There is currently a court case in San Bernardino where the FBI is attempting to compel Apple to build an update to IOS that would allow them to access encrypted data on the work phone of Syed Rizwan Farook (Farook and his wife Tashfeen Malik were responsible, authorities say, for killing 14 people and injuring another 22 who were attending a training event and holiday party last December 2 ).
The FBI has requested and has been granted by Magistrate Sheri Pym, in the US District Court of Central California, a court order to force Apple to provide the FBI with software to defeat a self-destruct mechanism on the iPhone. Under the pretense that the phone belongs to the county and the county has the right to access any and all information on their device. To this Tim Cook (CEO of Apple) responded with an open letter to their customers saying they will not comply with the court order. Apple is not disobeying the court order because it supports murdering terrorists, but because they value the rights of their users and are not going to deliberately circumvent their security.

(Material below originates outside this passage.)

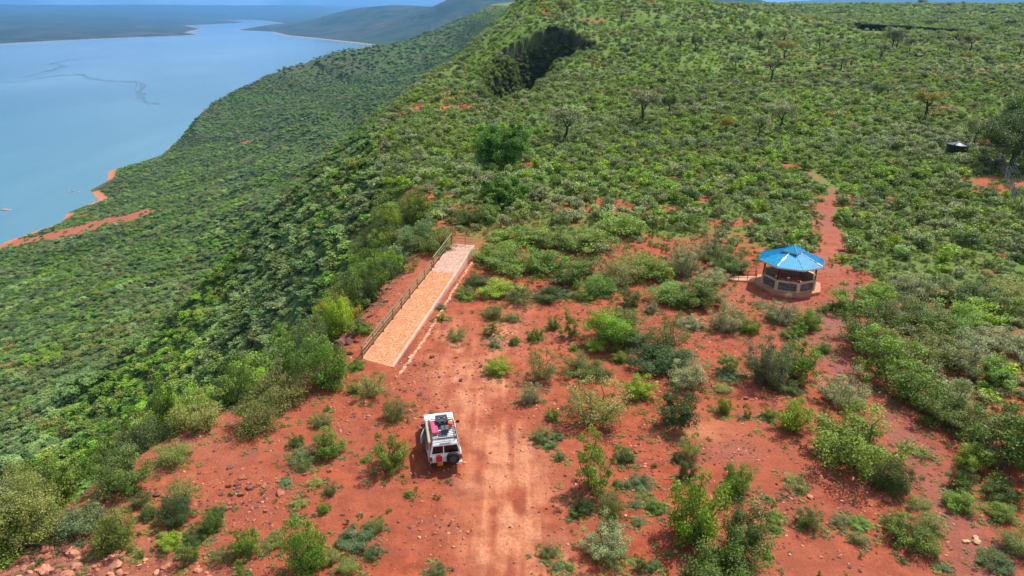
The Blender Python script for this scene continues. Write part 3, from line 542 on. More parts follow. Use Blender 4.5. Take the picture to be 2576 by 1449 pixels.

In a statements to Fox News one of the against working the San Bernardino case as stated “Nobody can build a phone that we cannot get in under unique circumstances. Why should Apple be allowed to build a phone that does that?” and “The right should not supersede our ability to keep people safe. It’s why we are not finding others, encryption, and, specifically in this case, we cannot connect the dots.” source. Here is where the DOJ, the FBI and the Judge is wrong and Apple is right. “Our Rights” to not self-incriminate do supersede, and are guaranteed by the constitution. To make this a little more clear the court order is basically the same as getting a court order to force MasterLock to update all of their padlocks to use a master key so the government can open them if they need to.
Regardless of who owns what is being locked, by forcing a company to add security vulnerabilities to their products is wrong, reckless, and fundamentally against everything our country was founded on. I understand the DOJ’s position but they are wrong.
Why San Bernardino is at fault, if you are going to issue devices as a company/government entity (this was a work phone) you should be managing your hardware to protect your assets, this is the basic bus factor. If an employee has a company device, the company owns it, and everything on it. Outside of this case what happens if an employee has valuable company information on a device and the person is in a car wreak? Digital assets, like all assets, need to be managed correctly, the device manufacture should not be forced to weaken their product for your bad planning.